Una lectura realista de los diferentes estudios sociológicos permite afirmar que apenas un 25% de la población española se reconoce consciente y cordialmente en la propuesta de la Iglesia, aunque es cierto que al menos otro 50% mantiene vínculos, más o menos conscientes, con algunos valores de la tradición cristiana. En todo caso, no se trata de conceder a estas cifras un valor científico absoluto, sino de aproximar una foto-robot del panorama social en materia religiosa: la descristianización avanza, y si la muestra de referencia fuese la de la población menor de 30 años, los motivos para la alarma se multiplicarían. También es necesario subrayar las debilidades internas del cuerpo eclesial, que analizó con crudeza el arzobispo Fernando Sebastián durante la inauguración del Congreso de Apostolado Seglar. A él corresponde la afirmación de que en España «estamos viviendo una época de enfriamiento religioso generalizado y de debilidad profética y apostólica de la Iglesia».
Se comprende que la tarea de guiar al pueblo cristiano en estas circunstancias no sea fácil para nadie. No lo es ciertamente para los obispos, que son maestros de la fe y garantes de la unidad de sus respectivas comunidades dentro de la Iglesia universal, pero también son testigos preferentes en el ámbito público del juicio cristiano sobre las realidades históricas. Tampoco lo es para los responsables de las asociaciones católicas ni para todos aquellos que, a través de la dimensión pública de su vocación, desempeñan de hecho alguna forma de liderazgo social entre los católicos.
Por otra parte, el pueblo cristiano no es un bloque de granito. En él convive una legítima variedad de acentos y sensibilidades que puede dar lugar a iniciativas diversas y no siempre concordantes en la vida social, como respuesta a las circunstancias históricas que atraviesa. Al ministerio pastoral le corresponde educar la personalidad cristiana de los fieles en sus elementos esenciales, y reunirlos en la comunión sacramental de la Iglesia; pero también debe defender y amparar la legítima pluralidad que pertenece a los bautizados y alentar su protagonismo en el debate público.
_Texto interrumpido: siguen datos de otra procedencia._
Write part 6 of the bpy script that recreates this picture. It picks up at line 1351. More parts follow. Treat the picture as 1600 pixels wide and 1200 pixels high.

Todo ello no contradice la necesidad de una conducción ideal que arriesgue a señalar un camino posible como el más adecuado en medio de la tormenta. La Iglesia en España necesita ese “liderazgo histórico”, que no contradice ni oscurece las diferentes responsabilidades eclesiales, cada una de ellas con su propio e insustituible peso y trascendencia. En los meses precedentes ese liderazgo lo ha desempeñado el cardenal Rouco, no sólo por su cargo de Presidente de la CEE, sino por su autoridad moral y su relevancia pública. Para empezar, no se ha dejado deslumbrar por el aparente “furor” del laicismo gubernamental, insistiendo siempre en que el principal problema de la Iglesia viene de su debilidad interna, y en que el núcleo de la misión de los cristianos consiste en comunicar a todos el amor de Cristo vivido en la Iglesia. Una misión, ha recalcado el cardenal, que tiene como instrumentos el diálogo y la “dulzura de la caridad”.
Eso no le ha impedido formular una denuncia clara y razonada del atropello que algunas medidas legislativas suponen para los derechos de las personas y el bien común de nuestra sociedad. Tampoco ha renunciado a desvelar el trasfondo cultural de la mentalidad laicista, advirtiendo al gobierno que si bien se legisla desde el Parlamento, también se juzga, se piensa y se opina desde la sociedad, y la Iglesia es un sujeto activo dentro de ese cuerpo social. El protagonismo de la sociedad frente a un Estado pedagogo e invasor de las conciencias es uno de los elementos de esa “inteligencia” del momento presente, que ha demostrado el cardenal Rouco. Aquí se inscribe también el fuerte acento sobre la libertad de educación y sobre el valor social del matrimonio, cuestiones en las que la propuesta cristiana puede actuar, sumando fuerzas, como catalizador de una sociedad bastante adormecida.
Sin embargo no han faltado algunas críticas internas (aunque sea sotto voce) a esta línea que aúna firmeza doctrinal y realismo histórico, denuncia profética y disposición al diálogo. Algunos hubieran deseado tocar a rebato para la movilización callejera de los católicos, mientras otros aspiran a una confrontación neta con el gobierno de Zapatero. Salvando todas las distancias, estas críticas hacen pensar en las que sufrió el inolvidable cardenal Wyszynski, cuando aceptó el diálogo con el gobierno comunista para asegurar las condiciones mínimas para la vida y la misión de la Iglesia en Polonia. Entonces como ahora, un pastor de la Iglesia no podía aceptar componenda alguna sobre el contenido de la fe, pero debía evitar en lo posible que una dialéctica exasperada con el poder hiciese aún más gravosa la vida de los fieles e impidiese de facto la siembra del Evangelio. Repito que es preciso salvar todas las distancias, pero el argumento de fondo sirve para nuestra circunstancia histórica.